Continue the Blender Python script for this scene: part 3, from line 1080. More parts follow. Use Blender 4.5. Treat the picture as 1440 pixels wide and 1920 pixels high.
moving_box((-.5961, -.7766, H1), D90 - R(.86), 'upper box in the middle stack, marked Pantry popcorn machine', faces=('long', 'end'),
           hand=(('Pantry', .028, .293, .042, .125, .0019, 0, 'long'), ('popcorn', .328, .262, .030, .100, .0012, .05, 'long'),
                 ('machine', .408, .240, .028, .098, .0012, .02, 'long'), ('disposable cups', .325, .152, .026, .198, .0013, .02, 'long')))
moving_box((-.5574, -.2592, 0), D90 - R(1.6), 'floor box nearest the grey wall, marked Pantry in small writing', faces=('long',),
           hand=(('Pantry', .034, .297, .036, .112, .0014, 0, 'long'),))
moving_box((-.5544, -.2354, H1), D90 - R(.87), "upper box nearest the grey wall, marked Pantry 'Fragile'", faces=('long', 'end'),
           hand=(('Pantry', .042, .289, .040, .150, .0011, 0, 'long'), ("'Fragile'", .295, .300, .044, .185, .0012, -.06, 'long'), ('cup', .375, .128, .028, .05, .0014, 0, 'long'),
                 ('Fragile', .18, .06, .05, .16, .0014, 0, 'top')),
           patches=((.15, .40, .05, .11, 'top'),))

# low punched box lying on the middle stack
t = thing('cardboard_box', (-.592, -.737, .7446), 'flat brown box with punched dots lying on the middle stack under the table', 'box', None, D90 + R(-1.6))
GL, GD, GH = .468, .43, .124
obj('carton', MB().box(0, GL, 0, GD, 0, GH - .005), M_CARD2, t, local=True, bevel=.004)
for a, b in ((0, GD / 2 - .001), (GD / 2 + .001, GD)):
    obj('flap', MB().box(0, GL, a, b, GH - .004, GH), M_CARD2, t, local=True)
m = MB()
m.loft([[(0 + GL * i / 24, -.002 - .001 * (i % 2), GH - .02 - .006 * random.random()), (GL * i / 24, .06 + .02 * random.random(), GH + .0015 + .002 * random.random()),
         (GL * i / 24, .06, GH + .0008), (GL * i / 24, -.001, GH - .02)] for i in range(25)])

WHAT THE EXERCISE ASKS
Extract all of the data shown above and repeat it verbatim.

OUTPUT BELOW
Continue the Blender Python script for this scene: part 3, from line 1080. More parts follow. Use Blender 4.5. Treat the picture as 1440 pixels wide and 1920 pixels high.
moving_box((-.5961, -.7766, H1), D90 - R(.86), 'upper box in the middle stack, marked Pantry popcorn machine', faces=('long', 'end'),
           hand=(('Pantry', .028, .293, .042, .125, .0019, 0, 'long'), ('popcorn', .328, .262, .030, .100, .0012, .05, 'long'),
                 ('machine', .408, .240, .028, .098, .0012, .02, 'long'), ('disposable cups', .325, .152, .026, .198, .0013, .02, 'long')))
moving_box((-.5574, -.2592, 0), D90 - R(1.6), 'floor box nearest the grey wall, marked Pantry in small writing', faces=('long',),
           hand=(('Pantry', .034, .297, .036, .112, .0014, 0, 'long'),))
moving_box((-.5544, -.2354, H1), D90 - R(.87), "upper box nearest the grey wall, marked Pantry 'Fragile'", faces=('long', 'end'),
           hand=(('Pantry', .042, .289, .040, .150, .0011, 0, 'long'), ("'Fragile'", .295, .300, .044, .185, .0012, -.06, 'long'), ('cup', .375, .128, .028, .05, .0014, 0, 'long'),
                 ('Fragile', .18, .06, .05, .16, .0014, 0, 'top')),
           patches=((.15, .40, .05, .11, 'top'),))

# low punched box lying on the middle stack
t = thing('cardboard_box', (-.592, -.737, .7446), 'flat brown box with punched dots lying on the middle stack under the table', 'box', None, D90 + R(-1.6))
GL, GD, GH = .468, .43, .124
obj('carton', MB().box(0, GL, 0, GD, 0, GH - .005), M_CARD2, t, local=True, bevel=.004)
for a, b in ((0, GD / 2 - .001), (GD / 2 + .001, GD)):
    obj('flap', MB().box(0, GL, a, b, GH - .004, GH), M_CARD2, t, local=True)
m = MB()
m.loft([[(0 + GL * i / 24, -.002 - .001 * (i % 2), GH - .02 - .006 * random.random()), (GL * i / 24, .06 + .02 * random.random(), GH + .0015 + .002 * random.random()),
         (GL * i / 24, .06, GH + .0008), (GL * i / 24, -.001, GH - .02)] for i in range(25)])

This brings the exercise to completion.